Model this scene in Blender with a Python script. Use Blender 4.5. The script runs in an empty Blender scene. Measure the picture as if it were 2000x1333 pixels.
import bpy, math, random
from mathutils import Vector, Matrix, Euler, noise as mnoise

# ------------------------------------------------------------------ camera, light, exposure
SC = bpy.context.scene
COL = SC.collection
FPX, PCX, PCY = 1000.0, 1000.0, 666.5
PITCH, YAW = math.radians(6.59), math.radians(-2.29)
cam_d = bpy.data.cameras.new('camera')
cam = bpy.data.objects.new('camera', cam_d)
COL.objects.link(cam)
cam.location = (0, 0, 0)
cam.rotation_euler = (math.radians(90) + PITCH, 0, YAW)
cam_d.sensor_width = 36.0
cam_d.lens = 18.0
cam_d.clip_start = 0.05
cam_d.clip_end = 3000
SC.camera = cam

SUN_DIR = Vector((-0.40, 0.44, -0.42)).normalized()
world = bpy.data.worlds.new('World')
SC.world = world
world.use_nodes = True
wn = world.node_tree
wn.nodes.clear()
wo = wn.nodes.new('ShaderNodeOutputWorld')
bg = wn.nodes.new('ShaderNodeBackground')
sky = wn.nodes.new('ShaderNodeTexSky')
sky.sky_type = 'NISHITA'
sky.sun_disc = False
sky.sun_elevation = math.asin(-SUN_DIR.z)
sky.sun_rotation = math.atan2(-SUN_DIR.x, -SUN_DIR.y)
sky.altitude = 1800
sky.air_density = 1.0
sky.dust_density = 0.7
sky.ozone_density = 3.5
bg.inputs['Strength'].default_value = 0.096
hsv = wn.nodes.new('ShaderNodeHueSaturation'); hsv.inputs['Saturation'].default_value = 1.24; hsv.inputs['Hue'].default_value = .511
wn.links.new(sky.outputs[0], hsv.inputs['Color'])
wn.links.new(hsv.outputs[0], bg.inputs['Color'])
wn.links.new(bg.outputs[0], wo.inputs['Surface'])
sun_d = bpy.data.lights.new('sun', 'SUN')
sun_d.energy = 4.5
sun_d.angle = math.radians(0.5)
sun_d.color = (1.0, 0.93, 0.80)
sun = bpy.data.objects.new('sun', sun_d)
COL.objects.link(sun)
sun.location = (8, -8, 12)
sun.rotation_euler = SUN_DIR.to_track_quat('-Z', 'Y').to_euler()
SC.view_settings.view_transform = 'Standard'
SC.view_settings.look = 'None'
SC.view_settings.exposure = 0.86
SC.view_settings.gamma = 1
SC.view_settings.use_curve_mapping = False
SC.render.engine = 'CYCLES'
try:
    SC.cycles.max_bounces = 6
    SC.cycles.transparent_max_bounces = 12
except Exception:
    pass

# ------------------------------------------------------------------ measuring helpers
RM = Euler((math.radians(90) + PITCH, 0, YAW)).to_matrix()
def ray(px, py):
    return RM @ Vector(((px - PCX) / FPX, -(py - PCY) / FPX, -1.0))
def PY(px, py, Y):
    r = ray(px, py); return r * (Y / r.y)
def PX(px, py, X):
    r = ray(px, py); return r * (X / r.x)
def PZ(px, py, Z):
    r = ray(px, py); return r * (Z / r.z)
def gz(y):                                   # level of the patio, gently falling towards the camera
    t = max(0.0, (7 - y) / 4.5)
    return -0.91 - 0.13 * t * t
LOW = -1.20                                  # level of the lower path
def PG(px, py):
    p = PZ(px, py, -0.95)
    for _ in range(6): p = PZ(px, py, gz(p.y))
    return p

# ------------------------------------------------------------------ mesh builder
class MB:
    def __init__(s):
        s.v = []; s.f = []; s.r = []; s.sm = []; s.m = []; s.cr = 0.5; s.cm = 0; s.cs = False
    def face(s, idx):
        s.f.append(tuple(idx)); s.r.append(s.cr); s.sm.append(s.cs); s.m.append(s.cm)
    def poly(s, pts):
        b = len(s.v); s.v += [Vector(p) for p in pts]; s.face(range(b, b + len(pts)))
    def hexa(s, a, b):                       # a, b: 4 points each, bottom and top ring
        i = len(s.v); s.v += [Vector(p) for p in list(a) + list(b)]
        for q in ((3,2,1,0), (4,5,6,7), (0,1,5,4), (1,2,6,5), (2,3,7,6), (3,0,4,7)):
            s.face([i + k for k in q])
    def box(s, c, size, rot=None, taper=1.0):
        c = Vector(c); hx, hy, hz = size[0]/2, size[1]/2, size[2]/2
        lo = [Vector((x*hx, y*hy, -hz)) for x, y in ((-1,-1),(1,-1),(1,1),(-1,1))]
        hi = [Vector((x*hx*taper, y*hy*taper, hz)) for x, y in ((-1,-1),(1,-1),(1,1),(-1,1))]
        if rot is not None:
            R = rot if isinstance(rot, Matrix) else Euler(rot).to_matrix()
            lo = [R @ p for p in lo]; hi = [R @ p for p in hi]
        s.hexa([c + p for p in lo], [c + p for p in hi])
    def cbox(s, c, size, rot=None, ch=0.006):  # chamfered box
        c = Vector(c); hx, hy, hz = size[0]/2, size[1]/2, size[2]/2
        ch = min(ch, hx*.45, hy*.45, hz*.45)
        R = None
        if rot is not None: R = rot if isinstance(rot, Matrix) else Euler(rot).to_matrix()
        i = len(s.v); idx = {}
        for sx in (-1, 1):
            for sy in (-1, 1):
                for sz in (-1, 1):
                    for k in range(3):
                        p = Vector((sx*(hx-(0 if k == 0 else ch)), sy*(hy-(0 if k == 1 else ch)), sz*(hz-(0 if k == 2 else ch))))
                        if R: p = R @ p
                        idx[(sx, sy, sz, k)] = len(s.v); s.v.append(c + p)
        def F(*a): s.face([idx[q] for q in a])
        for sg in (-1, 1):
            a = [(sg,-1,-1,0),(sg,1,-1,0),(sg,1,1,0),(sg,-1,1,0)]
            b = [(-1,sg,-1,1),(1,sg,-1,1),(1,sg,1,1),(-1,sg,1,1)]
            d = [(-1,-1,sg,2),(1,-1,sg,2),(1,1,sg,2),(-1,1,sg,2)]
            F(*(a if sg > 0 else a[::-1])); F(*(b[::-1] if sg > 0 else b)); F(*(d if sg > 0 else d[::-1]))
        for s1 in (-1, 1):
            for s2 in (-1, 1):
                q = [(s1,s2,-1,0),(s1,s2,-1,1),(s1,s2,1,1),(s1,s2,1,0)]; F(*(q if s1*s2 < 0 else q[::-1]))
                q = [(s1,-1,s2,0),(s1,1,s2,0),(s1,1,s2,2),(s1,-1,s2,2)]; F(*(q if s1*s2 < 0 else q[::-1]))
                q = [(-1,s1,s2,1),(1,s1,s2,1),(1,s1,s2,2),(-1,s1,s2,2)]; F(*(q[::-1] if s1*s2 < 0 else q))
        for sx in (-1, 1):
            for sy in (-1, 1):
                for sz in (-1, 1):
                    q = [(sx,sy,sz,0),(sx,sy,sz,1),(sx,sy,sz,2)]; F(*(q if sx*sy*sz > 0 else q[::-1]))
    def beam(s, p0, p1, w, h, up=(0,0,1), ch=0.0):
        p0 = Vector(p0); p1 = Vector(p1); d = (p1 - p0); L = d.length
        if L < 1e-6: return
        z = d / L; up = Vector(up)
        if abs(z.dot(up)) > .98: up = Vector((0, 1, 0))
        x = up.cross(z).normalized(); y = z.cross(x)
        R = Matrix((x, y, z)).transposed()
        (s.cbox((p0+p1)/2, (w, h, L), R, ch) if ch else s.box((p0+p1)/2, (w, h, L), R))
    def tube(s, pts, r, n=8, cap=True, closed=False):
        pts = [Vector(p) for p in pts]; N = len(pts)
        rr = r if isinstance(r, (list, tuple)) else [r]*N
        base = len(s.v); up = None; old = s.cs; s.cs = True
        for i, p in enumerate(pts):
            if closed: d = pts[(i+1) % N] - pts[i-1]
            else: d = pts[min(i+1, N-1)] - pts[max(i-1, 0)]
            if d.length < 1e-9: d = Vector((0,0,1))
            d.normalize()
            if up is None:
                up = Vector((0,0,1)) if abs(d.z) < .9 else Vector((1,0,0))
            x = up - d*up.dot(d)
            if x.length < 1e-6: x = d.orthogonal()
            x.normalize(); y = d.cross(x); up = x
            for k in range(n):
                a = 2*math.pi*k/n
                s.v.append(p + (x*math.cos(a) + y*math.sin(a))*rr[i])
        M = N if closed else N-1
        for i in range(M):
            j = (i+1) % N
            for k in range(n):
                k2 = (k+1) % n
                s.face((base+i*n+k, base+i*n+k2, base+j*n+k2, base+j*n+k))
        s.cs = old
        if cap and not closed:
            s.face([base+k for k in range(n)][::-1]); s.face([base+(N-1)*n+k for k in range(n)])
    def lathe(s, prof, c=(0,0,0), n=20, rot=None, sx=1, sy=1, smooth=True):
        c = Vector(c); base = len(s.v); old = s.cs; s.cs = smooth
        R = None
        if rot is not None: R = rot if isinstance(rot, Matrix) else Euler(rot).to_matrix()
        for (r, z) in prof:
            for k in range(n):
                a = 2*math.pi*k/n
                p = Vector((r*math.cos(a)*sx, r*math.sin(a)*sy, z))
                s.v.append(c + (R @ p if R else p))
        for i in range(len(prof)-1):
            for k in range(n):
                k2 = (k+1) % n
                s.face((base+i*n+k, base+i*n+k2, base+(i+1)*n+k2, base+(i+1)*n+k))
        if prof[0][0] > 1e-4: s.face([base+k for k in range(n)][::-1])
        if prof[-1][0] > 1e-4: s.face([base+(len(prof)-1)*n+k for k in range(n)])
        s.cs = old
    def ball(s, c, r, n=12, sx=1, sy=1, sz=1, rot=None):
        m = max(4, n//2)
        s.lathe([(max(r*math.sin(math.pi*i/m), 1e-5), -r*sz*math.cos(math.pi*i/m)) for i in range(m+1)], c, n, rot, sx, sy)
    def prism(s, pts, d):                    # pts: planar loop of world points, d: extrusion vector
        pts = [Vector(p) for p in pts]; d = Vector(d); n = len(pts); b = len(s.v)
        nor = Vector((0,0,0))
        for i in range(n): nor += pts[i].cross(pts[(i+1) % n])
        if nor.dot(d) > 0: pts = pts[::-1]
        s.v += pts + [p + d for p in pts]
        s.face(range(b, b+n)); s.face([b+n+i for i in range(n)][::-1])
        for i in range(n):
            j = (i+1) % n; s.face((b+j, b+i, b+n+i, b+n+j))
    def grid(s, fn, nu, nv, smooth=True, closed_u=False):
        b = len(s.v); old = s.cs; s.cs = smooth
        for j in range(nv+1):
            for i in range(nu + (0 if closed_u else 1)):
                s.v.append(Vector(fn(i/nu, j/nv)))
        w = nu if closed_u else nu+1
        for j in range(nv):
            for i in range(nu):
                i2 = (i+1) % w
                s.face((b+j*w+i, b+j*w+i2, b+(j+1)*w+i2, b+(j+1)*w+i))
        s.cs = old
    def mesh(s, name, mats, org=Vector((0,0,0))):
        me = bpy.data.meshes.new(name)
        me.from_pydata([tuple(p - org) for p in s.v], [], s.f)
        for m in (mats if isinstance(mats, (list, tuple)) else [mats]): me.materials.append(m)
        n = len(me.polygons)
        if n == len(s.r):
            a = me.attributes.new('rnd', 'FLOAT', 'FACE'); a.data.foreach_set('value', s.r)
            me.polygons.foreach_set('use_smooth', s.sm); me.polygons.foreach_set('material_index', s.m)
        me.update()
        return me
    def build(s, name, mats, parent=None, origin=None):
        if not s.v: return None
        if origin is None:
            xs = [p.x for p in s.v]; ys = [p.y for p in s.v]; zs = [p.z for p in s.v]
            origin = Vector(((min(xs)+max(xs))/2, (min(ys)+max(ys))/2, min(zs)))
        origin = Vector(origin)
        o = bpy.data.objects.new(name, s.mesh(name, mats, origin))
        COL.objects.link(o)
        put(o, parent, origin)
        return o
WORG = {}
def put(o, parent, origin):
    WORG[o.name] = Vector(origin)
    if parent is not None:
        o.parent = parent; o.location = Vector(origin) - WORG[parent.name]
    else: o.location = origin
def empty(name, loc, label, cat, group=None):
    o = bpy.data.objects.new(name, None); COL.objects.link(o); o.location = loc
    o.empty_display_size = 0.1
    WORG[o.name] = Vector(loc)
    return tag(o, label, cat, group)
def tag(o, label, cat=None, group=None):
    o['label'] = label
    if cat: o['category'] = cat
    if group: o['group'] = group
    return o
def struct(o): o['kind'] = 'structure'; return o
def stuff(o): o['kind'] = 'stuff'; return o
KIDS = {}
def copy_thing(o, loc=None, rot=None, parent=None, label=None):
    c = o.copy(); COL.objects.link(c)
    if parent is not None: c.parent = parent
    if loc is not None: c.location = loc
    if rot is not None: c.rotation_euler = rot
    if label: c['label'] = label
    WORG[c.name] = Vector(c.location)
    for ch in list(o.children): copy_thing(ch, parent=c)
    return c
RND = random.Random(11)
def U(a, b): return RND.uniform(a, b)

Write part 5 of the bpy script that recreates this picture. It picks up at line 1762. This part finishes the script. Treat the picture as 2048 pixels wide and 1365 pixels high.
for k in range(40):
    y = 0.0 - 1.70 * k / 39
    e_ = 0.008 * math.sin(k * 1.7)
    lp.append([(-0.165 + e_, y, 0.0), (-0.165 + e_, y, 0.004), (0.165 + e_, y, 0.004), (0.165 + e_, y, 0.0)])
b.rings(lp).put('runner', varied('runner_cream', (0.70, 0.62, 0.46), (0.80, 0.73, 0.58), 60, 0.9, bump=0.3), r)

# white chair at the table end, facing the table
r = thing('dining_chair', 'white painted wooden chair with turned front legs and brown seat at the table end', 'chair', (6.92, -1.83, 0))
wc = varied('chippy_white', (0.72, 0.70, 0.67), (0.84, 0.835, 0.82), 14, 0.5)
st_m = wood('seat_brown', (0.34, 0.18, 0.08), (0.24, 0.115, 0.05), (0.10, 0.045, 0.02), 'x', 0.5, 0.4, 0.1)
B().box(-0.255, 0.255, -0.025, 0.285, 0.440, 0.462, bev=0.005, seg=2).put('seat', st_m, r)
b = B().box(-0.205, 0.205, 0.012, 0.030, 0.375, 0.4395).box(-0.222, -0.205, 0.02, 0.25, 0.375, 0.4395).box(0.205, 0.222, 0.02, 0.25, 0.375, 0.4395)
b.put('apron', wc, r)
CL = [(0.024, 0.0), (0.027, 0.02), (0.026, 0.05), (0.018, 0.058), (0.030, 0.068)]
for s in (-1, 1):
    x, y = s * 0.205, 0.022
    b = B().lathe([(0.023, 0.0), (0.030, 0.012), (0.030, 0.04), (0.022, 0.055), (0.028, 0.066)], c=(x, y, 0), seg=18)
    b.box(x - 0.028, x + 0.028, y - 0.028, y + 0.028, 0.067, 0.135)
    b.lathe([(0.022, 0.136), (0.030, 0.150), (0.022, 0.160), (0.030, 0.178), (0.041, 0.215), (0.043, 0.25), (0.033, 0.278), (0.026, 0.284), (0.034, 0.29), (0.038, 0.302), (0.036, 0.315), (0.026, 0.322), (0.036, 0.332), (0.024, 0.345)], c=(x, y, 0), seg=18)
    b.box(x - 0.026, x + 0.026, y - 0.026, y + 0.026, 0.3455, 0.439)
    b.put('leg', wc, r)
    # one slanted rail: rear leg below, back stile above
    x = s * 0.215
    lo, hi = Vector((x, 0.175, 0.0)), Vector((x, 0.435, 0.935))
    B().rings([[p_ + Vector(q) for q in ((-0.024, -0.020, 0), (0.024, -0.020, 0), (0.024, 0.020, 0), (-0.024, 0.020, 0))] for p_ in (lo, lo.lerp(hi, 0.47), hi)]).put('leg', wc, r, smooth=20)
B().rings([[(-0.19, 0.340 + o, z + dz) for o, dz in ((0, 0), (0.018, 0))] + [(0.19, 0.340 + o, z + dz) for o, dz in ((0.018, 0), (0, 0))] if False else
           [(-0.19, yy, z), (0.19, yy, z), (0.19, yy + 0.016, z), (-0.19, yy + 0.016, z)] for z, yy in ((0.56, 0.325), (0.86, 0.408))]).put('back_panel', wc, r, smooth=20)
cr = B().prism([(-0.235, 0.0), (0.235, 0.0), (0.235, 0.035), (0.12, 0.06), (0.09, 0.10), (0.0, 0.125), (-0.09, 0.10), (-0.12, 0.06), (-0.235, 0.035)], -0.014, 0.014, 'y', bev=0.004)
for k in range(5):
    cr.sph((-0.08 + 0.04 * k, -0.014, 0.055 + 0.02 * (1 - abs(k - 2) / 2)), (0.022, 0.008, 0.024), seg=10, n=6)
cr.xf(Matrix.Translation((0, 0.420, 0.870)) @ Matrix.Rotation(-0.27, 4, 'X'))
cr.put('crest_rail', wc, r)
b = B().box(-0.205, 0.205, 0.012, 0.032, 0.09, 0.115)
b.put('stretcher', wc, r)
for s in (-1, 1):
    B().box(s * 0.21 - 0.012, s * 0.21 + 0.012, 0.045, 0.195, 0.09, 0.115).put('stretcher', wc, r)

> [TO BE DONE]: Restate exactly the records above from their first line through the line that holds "SC.camera = cam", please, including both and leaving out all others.

> [WORKED SOLUTION]:
Model this scene in Blender with a Python script. Use Blender 4.5. The script runs in an empty Blender scene. Measure the picture as if it were 2000x1333 pixels.
import bpy, math, random
from mathutils import Vector, Matrix, Euler, noise as mnoise

# ------------------------------------------------------------------ camera, light, exposure
SC = bpy.context.scene
COL = SC.collection
FPX, PCX, PCY = 1000.0, 1000.0, 666.5
PITCH, YAW = math.radians(6.59), math.radians(-2.29)
cam_d = bpy.data.cameras.new('camera')
cam = bpy.data.objects.new('camera', cam_d)
COL.objects.link(cam)
cam.location = (0, 0, 0)
cam.rotation_euler = (math.radians(90) + PITCH, 0, YAW)
cam_d.sensor_width = 36.0
cam_d.lens = 18.0
cam_d.clip_start = 0.05
cam_d.clip_end = 3000
SC.camera = cam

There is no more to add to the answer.